Cougar women training hard for upcoming season

Most WSU student-athletes will tell you that preparing to win during the regular season begins in the offseason. It’s those extra reps in the weight room, those last few laps on the track or those baskets they make on their own, when no one is watching, that enable the athletes to shine when all eyes are on them.

For women’s basketball seniors Tia Presley and Shalie Dheensaw, the work starts now. Their summer workouts begin at approximately 6:45 a.m. They hit the track first, followed by the weight room, before rehabbing to finish training in the afternoon.

Dheensaw ventures off to her summer job at the Student Recreation Center (SRC) afterward, while Presley’s offseason is slightly more relaxed. After the morning workouts, the day is hers to tan by the pool and work on her online course before taking a late night trip to the gym for some solo shooting practice.

“That’s my life right now,” Presley said. “And it’s great.”

But it hasn’t been all fun in the sun for the 5-foot-11 shooting guard.

While most of her squad enjoyed a six-week summer vacation, Presley was in Pullman working on her game in hopes of expanding on the team-best 19 points per game she averaged last season. This was good enough to reach fifth in the conference in what was her first fully healthy season at WSU.

“I think the preparation this summer is just a little bit more intense that it has been in the past,” she said. “With such a good season last year, we’re just looking to build on that because the expectations have become higher.

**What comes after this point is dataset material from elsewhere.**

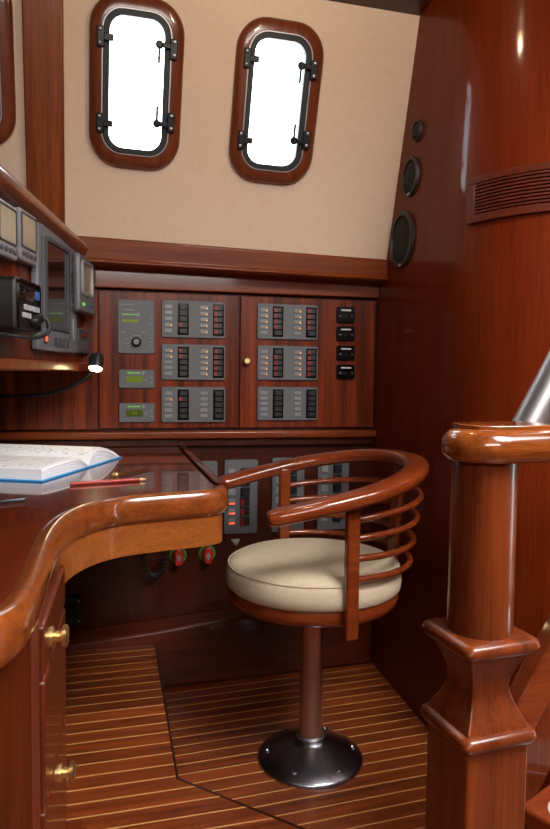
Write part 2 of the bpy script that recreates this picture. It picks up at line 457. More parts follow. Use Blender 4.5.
def rows_panel(label, group, px, Y, cols, n, redled=False, tall=False):
    """cols: list of (label centre, breaker centre, on-flags, led-flags) in fractions of the plate width"""
    X, Z, w, h = on_wall(*px, Y)
    t = thing('breaker_panel', label, 'breaker panel', (X, Y, Z), 0, group)
    b = MB(); b.plate(rr(w, h, .006, 4), 0, -.008); obj('plate', b, M_grey, t, bevel=.0012)
    lw, bw = (.115*w, .15*w) if not tall else (.2*w, .28*w)
    top = h*.40; bot = -h*.40
    for lc, bc, on, led in cols:
        st = (top-bot)/n
        b = MB(); b.box((w*(bc-.5), -.009, 0), (bw+.004, .003, (top-bot)+.006)) if not tall else b.box((w*(bc-.5), -.0083, 0), (.001, .001, .001))
        if not tall: obj('switch_bezel', b, M_blackgloss, t)
        else: b.bm.free()
        for i in range(n):
            z = top-st*(i+.5)
            b = MB(); b.box((w*(lc-.5), -.009, z), (lw, .003, st*.62)); lb = obj('label_window', b, M_label, t, bevel=.0006)
            if led[i] == '1':
                b = MB(); b.box((w*(lc-.5)+lw*.38, -.0112, z-st*.14), (lw*.15, .002, lw*.15)); obj('indicator_light', b, M_redled if redled else M_amber, lb)
                if redled:
                    b = MB(); b.box((w*(lc-.5), -.0108, z-st*.16), (lw*.7, .001, st*.12)); obj('lit_legend', b, M_redled, lb)
            b = MB(); b.loops([[(w*(bc-.5)+s*bw/2, -.010, z-q*st*.42) for s, q in ((-1, -1), (1, -1), (1, 1), (-1, 1))], [(w*(bc-.5)+s*bw*.36, -.0155, z-q*st*.36) for s, q in ((-1, -1), (1, -1), (1, 1), (-1, 1))]])
            sw = obj('breaker_switch', b, M_black, t)
            if on[i] == '1':
                b = MB(); b.box((w*(bc-.5)-bw*.32, -.0145, z), (bw*.34, .006, st*.74)); obj('red_flag', b, M_red, sw, label='red switched-on end')
    return t
G1 = 'circuit breaker panels on the cabinet doors'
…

We just know as individuals we need to get better, and as a team we need to get better, so we’re trying to prepare the young girls early and get things rolling.”

The underdog narrative with which they entered the season is no more, and Presley is well aware she doesn’t need to be as effective as she was last season. She needs to be better.

“I went the whole season playing the way I was, and I was really successful, but I need to just keep getting better and keep adding stuff to my game to make it tougher on other teams,” she said. “Whatever I can do to help my team reach our goals, I have to work on that. I got to be prepared to know that people know what my moves are, and know what I like to do, and what type of player I am.”

Dheensaw, a 6-foot-4 center, exploded onto the scene as well, posting career-high averages in points and rebounds in what was one of the tougher conferences in the country. She enters this season with new confidence, especially after going toe-to-toe with some of the best players in the country, including Pac-12 Player of the Year Chiney Ogwumike, who went on to become the No. 1 overall pick in the WNBA Draft.

Their efforts, along with those of the rest of the team, have the community finally doing something the Cougar women have been doing for years: believing. But despite the rejuvenated spirit of the fans, their storybook season didn’t quite end happily ever after.

With every workout, every lifting session and every team bonding activity, the Cougars’ focus has been on representing the university and its athletic program well. But there’s another school on the group’s mind as it burns calories each morning under the scorching Pullman sun: Montana. It was a 90-78 first-round loss to the Grizzlies in the WNIT that forced the clock to strike midnight on the Cougars’ Cinderella season.

“We were pissed,” Dheensaw said while describing the team’s postgame emotions.

Even now the loss still stings, but the Cougars have recognized the game as a learning experience, she said. As it turns out, the team needed that punch in the mouth to learn just how hard other teams can hit when players leave their guard down.

“When we want to take a play off, when we want to take a day off, we’re going to remember that game and we’re going to remember what happened and we’re not going to end that way this year,” Dheensaw said.

With former WSU forward Sage Romberg signing a pro contract to play in Spain, Dheensaw and Presley enter their farewell tour with new professional aspirations and new leadership roles. Both of the four-year veterans know they need to walk the walk and talk the talk in front of the seven incoming freshmen if they’re going to have any shot at expanding on last season.

Presley has no problem leading by example as her performance last season was half the battle. She knows her teammates will see her come in every day and work hard, then be inclined to mimic her behavior. She knows, however, that simply putting forth the physical effort is only part of the job description.

“I’m still working on being verbal. That’s just not normally my thing when I’m out there,” she said. “I’ve been talkative during workouts and trying to stay positive with the girls because I know it’s hard as a freshman – I remember. I’m just trying to encourage the girls and gain their trust, so when the season comes around they can look to me to be a leader.”

Having climbed their way from the bottom of the conference to become a reckoning force, these Cougars now see the sky as the limit.

The road there, Presley said, will include one very confident preseason prediction: “We’re going to win the NCAA Tournament.”